Europe lets rip on rate rigging with £1.42bn fine

The European Commission has fined banks for their part in rigging Libor rates in Europe and Japan. This isn't the last we'll hear of it.

by Emma Haslett

Compared with the US government, which has reaped its revenge with gay abandon, the European Commission has until now been rather reserved about punishing institutions for their part in the rate-rigging scandal. Today, though, it let rip, hitting banks with a record €1.7bn (£1.42bn) fine.

Those involved include Deutsche Bank, which was fined €725m and Royal Bank of Scotland (yep - them again), which will pay €391m: both institutions accepted they had taken part in conspiracies to fix the Yen Libor and the Euribor. Societe Generale was accused of attempting to rig Euribor and profiting from related derivatives, for which it was fined €446m, and JP Morgan and Citi were both accused of Yen Libor abuses, for which they will pay €79.8m and €70m respectively. Broker RP Martin was fined €247,000 for ‘facilitating’ the cartel.

Only Barclays and UBS have escaped the rampage. Although they both admitted they had been involved, they were given a pat on the head and immunity for being the first to alert the authorities to what was going on. That's going to make them popular at this season's City Christmas parties...

EU competition commissioner Joaquin Almunia said what was shocking was ‘not only the manipulation of benchmarks, which is being tackled by financial regulators worldwide, but also the collusion between banks who are supposed to be competing with each other’.

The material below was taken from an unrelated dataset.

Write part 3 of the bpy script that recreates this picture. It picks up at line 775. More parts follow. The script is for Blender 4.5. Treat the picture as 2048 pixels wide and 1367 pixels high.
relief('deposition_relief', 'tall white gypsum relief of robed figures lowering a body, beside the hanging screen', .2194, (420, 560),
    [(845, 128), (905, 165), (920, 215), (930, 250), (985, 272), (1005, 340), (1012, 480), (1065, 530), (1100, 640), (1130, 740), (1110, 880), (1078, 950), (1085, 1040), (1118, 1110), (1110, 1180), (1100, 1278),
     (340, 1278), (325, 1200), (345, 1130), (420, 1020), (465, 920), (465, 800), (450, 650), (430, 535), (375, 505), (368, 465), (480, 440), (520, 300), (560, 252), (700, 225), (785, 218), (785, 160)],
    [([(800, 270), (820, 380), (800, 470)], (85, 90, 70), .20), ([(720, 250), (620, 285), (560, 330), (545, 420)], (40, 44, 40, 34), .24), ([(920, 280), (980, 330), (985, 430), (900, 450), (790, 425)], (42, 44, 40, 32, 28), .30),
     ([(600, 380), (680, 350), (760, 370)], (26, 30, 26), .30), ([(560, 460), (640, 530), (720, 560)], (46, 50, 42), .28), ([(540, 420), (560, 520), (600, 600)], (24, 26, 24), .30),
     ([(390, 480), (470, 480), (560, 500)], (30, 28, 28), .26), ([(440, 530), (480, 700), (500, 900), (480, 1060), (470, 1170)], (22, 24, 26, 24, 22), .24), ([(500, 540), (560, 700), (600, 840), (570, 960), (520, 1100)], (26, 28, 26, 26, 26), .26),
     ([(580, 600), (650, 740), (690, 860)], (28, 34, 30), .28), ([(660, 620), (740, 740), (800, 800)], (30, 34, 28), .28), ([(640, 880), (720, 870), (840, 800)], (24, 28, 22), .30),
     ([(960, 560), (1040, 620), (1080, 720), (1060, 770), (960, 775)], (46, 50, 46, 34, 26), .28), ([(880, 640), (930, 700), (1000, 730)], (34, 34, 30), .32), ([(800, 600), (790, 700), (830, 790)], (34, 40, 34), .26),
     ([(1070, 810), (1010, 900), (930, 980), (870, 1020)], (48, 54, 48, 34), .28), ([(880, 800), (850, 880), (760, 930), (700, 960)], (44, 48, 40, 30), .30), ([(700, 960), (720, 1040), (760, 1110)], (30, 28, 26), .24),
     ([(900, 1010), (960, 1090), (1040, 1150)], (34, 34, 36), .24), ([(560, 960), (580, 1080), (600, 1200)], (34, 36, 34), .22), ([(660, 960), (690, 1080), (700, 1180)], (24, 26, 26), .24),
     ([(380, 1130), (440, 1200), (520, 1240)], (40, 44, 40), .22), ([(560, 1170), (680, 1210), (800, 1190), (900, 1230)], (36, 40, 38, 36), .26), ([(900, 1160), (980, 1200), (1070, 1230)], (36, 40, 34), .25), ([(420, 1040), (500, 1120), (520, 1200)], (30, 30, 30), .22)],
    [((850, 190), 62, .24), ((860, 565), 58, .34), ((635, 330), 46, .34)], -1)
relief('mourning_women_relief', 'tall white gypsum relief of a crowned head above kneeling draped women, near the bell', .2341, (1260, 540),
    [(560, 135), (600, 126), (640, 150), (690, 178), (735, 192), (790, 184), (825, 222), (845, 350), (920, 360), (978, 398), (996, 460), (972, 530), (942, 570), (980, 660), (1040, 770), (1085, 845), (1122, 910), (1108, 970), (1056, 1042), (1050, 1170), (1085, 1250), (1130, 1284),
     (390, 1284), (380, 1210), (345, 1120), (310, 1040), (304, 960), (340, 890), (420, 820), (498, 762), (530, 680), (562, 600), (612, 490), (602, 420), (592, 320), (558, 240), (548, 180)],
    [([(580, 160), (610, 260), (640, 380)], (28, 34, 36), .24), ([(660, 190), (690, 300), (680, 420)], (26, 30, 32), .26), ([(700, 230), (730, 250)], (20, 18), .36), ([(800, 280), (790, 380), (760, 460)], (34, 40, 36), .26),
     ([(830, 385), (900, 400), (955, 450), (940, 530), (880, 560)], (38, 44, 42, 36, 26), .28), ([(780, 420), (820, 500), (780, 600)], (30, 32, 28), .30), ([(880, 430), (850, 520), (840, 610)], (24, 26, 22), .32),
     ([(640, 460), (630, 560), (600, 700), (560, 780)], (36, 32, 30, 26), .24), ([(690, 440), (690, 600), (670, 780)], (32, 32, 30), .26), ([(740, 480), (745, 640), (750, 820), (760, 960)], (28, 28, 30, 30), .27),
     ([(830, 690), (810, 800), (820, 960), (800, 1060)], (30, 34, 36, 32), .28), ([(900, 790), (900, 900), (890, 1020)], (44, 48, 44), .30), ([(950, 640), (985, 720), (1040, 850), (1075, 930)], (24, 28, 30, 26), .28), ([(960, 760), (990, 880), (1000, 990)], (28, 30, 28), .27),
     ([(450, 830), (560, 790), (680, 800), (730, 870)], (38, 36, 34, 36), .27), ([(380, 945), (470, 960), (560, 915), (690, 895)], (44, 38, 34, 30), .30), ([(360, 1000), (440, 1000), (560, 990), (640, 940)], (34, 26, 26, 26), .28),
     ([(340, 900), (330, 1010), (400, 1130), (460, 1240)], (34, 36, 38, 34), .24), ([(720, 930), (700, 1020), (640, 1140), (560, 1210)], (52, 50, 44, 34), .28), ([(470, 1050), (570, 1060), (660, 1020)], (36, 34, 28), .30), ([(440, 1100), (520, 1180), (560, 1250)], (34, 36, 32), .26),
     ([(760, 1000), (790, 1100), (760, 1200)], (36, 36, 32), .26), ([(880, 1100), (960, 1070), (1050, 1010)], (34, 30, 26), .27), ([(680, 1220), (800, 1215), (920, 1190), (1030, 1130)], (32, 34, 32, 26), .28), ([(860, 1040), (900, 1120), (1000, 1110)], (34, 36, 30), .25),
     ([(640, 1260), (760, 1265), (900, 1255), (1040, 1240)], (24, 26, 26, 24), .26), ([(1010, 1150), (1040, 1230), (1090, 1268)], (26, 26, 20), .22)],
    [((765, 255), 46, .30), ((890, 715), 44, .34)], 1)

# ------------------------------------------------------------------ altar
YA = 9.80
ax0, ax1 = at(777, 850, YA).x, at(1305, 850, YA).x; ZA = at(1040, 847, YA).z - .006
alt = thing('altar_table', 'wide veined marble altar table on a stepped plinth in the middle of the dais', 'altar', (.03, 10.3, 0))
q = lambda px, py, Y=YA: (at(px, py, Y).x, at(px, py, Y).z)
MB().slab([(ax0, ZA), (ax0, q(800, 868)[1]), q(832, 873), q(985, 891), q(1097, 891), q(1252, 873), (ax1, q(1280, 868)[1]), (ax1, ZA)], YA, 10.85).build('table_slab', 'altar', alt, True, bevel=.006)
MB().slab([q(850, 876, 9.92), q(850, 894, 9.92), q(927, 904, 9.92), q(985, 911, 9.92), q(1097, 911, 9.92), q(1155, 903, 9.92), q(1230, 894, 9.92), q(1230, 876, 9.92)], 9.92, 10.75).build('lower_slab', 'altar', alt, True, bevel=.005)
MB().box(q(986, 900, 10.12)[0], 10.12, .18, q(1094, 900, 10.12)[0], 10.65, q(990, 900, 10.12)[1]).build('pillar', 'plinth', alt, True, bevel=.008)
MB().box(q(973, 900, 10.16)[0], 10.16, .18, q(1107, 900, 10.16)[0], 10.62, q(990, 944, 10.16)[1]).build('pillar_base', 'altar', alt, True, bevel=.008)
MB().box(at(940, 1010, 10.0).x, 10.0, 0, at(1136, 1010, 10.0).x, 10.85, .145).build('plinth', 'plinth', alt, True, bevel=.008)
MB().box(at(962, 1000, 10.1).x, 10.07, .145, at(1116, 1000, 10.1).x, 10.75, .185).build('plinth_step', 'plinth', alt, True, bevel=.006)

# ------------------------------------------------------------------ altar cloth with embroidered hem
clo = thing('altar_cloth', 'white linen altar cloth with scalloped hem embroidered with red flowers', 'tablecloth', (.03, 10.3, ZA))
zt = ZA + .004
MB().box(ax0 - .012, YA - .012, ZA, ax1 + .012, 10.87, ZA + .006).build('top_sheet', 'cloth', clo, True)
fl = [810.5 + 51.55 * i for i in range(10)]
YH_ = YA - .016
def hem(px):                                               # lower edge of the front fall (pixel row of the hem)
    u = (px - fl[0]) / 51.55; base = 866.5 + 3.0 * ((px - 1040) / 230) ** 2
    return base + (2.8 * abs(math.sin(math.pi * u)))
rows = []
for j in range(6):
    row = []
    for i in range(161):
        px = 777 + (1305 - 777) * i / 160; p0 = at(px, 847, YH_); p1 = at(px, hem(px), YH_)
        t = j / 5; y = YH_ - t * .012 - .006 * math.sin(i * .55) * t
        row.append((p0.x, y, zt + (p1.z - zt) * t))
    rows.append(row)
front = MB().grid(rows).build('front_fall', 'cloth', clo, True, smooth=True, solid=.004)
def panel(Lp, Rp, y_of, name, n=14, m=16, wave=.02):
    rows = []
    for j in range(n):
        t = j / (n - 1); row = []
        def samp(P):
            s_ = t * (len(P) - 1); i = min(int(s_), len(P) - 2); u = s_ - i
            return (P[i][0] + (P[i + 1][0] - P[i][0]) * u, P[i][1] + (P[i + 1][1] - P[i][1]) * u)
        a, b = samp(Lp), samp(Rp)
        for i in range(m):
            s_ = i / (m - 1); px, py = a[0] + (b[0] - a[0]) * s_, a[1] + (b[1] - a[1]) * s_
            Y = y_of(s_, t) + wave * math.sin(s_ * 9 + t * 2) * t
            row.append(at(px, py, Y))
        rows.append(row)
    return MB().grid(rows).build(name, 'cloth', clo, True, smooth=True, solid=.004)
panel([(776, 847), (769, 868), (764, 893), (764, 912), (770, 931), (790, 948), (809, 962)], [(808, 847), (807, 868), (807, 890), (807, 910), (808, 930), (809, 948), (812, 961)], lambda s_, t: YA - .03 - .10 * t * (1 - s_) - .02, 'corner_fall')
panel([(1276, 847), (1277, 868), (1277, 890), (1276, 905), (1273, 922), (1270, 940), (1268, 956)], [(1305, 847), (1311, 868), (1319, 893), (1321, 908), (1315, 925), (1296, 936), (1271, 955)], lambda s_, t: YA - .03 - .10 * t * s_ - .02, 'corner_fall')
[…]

Alas, this is unlikely to be the last we hear of the rate-rigging saga. It’s been the gift that keeps on giving for the US, which has so far extracted several billion from disgraced institutions. And there are other banks who haven’t escaped quite yet: the EC is still looking into bad behaviour by Credit Agricole, HSBC, JPMorgan and broker ICAP. They have all rejected a settlement, so it’s more than likely they’ll face formal charges at some point in the not-too-distant future.